Tom Hammick | Unfolding Days

31 Jul - 14 Sep 2025

JACKSON HOLE, WYOMING – MAYA FRODEMAN GALLERY is pleased to present Unfolding Days, a solo exhibition introducing new oil paintings, paintings on carved panels, and drawings by Tom Hammick. These works will remain on view at the gallery's downtown location in Jackson Hole from June 31st through September 14th, 2025. An artist reception will be held Thursday, July 31st, from 5 to 8 pm. The artist will be in attendance. All are welcome to attend.


In a letter to Théodore Schempp in 1953, Nicolas de Staël wrote painting alone remains adventurous. As a young painter after art school in the early nineties, it still felt this way to Tom Hammick, despite the ascendance of largely non-painting, conceptual art of the YBAs at the time. For many years, painting is dead was the pronouncement made by the art establishment, and the poetic imagery of Tom Hammick, aimed at uprooting the viewer soul-first, as opposed to brain-first, felt out of place. Not until the sub-prime mortgage crisis in the UK, when a world in financial collapse opened the doors to a quieter and more reflective form of making pictures, would Hammick and many of his fellow painters feel less marginalized. Poetry, or the poetic in painting was back, after it had seemingly been banished for a whole generation or two of artists.


Painting, for Tom Hammick, is not a choice, but akin to breathing. In Hammick’s words, “I can try with my own craft of painting, drawing and various print languages to make pictures that at best celebrate the specifics of my experiences of being human, as a means unto themselves and as a way of alluding to something more universal, beyond the reach of directly felt family life and friendships and love.” He continues, “a drawing of my son Charlie in a London park, or my children in a dark wood, or Sidsel and Johnno stooping over a flowerbed, or a horse grazing in front of a barn, can lead to a painting that requires a truth of these friends and on-the-hoof experiences in my life that is –I hope—both specific and universal. How to try and paint these things I experience and feel, and walk the line between my encounters and those that anyone looking at my work might connect to? To quote Elizabeth Bishop, “Life’s like that. We know it (also death).” This is what one craves for from the onlooker.”

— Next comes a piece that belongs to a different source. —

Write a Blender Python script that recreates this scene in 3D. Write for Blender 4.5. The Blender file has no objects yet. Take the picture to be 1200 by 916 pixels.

Tom Hammick's work probes the human condition in pulsating color, pushing the materiality of each medium into a contemplative narrative. There is an undeniable oscillation between the quietude of the subject matter—a lone figure on the beach, three figures tending a garden—and the artist's distinctly exuberant palette. We as viewers are left with an electrified stillness.

 

This exhibition presents one monumental-scale oil painting, Transplant, alongside six large oil paintings and a plethora of tiny paintings, drawings and paintings on carved printmaking panels. Hammick, a printmaker, at one time questioned the ‘fine art’ veracity of painted print plates, but noted, rhetorically, “was this an acknowledgment that the materials used in the process of making a print were their own elixir and had their own seductive truth?”


Tom Hammick (b. 1963) is an artist living and working in London. He studied art history at the University of Manchester and later fine painting at Camberwell College of Art and NSCAD, Nova Scotia College of Art and Design in Canada. He has an MA in printmaking, also from Camberwell, and until recently taught Fine Art Painting and Printmaking for many years at the University of Brighton. Hammick is the proud father of three grown children as well as a lover of music, theater, film, opera and poetry, all of which informs his work. Hammick’s work is held in various public and private collections worldwide, including the British Museum, London; Victoria and Albert Museum, London; Pallant House Gallery, Chichester, U.K.; Towner Eastbourne, U.K.; Yale Centre for British Art, New Haven, CT; Library of Congress, Washington, D.C.; New York Public Library, NY; Minneapolis Institute of Art, Minneapolis, MN; Bibiothèque National de France, Paris; and The Art Gallery of Nova Scotia. Hammick was artist-in-residence at Glyndebourne from 2018-2020 and was selected to join the Josef and Anni Albers Foundation in New Haven, CT as artist-in-residence in 2024.